Below is a summary of the key parts of the Mandate and how this compares to previous positions adopted by the Commission and EU Parliament:
The Commission’s draft proposed that the ePrivacy Regulation should be broader than the scope of the ePrivacy Directive and apply to interpersonal communications such as VoIP, instant messaging and web-based email, collectively called “Over-the-Top communications (“OTT”) services. Given this scope, the rules would then also apply to social media that offer instant messaging and chat functionalities, email providers (e.g., Google or Outlook), and VoIP service providers. Both the EU Parliament and the Council now support this broadened scope, so it will likely be included in the final version of the ePrivacy Regulation.
The Mandate contains several specification on direct marketing, in particular:
Telephone Marketing: Under the current ePrivacy regime, telephone marketing rules are set by the Member States. However, with the Council’s proposed inclusion of voice-to-voice direct marketing calls in the definition of “direct marketing”, the opt-in consent rules under the proposed ePrivacy Regulation would then become applicable to this form of marketing. This inclusion is likely to be a further point of discussion in the Trilogue negotiations so it is not yet certain if telephone marketing will be covered in the final draft. It is worth noting the Council is encouraging Member States to introduce national laws that require the use of a specific code or prefix identifying the call as a direct marketing call to enable end-users to decide whether or not to take the call.

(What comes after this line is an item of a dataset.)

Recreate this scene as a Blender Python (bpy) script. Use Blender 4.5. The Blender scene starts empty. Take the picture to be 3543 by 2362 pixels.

B2B/B2C: The EU Parliament proposed to make explicit that the direct marketing rules apply to B2C as well as certain types of B2B marketing, by clarifying that the rules apply to “users”, acting in a private or professional capacity. Currently, Member State rules differ as to whether or not B2B marketing is included. The Council supports the Parliament’s proposal to include B2B marketing.
Soft Opt-in: In line with the Commission and Parliament, the Council supports maintaining the soft opt-in exception (i.e., the possibility for companies to offer an opt-out for marketing emails sent to individuals whose contacts details were obtained in the context of the sale of a product or service). The only difference is that the Council proposes that Member States be allowed to set the time period within which the soft opt-in should be exercised, thereby suggesting that this exception should be time limited.
The Mandate also takes position with regard to cookies and similar technologies:
Cookie-wall ban: In its ePrivacy Regulation proposal, the Commission had not sought to prohibit the use of cookie-walls. However, in its comments, the Parliament expressly recommended a cookie-wall prohibition because it believes that “cookie walls do not help users maintain control over their personal information or become informed about their rights”. The Council is now taking an in-between approach by recommending that cookie-walls be allowed only where the user has a genuine choice, such as, for example, by being able to choose between paid access and an equivalent offer by the same provider that does not involve consenting to cookies. This approach is commensurate with the position taken by some Data Protection Authorities (DPAs) in recent enforcement actions and guidelines. Of note is that the French DPA attempted to generically prohibit cookie walls; however, the decision was struck down by the French Council of State that decided that a general and categorical ban was outside of the DPA’s powers and, therefore, was invalid. Given that there has been no clear consensus across the EU on this point, this will likely be an area of further discussion across the institutions.
Browser settings: The Council sides with the Parliament that browser providers should offer privacy protective settings to prevent other parties from storing information on the terminal. The Mandate provides that to avoid “cookie consent fatigue”, an end-user should be able to consent to the use of certain types of cookies by whitelisting one or several providers in their browser settings (such as Google). Software providers are encouraged to make it easy for users to set up and amend whitelists on their browsers and withdraw consent at any moment.
The Mandate also describes exemptions to the cookie consent requirement:
Information emitted by terminal equipment to enable it to connect to another device and/or to network equipment, such as with Wi-Fi or beacon scanning or other locations based tracking: Aside from technical exemptions to which all institutions agree, the Commission proposed that processing of emitted information be legitimate only if notice is first provided to the end-user. The EU Parliament agreed with this; however, in addition to the notice, it also wanted consent to be obtained from the end-user. The Council supports the EU Parliament’s view and has added another exemption: “necessity to provide a requested service and statistical analysis”.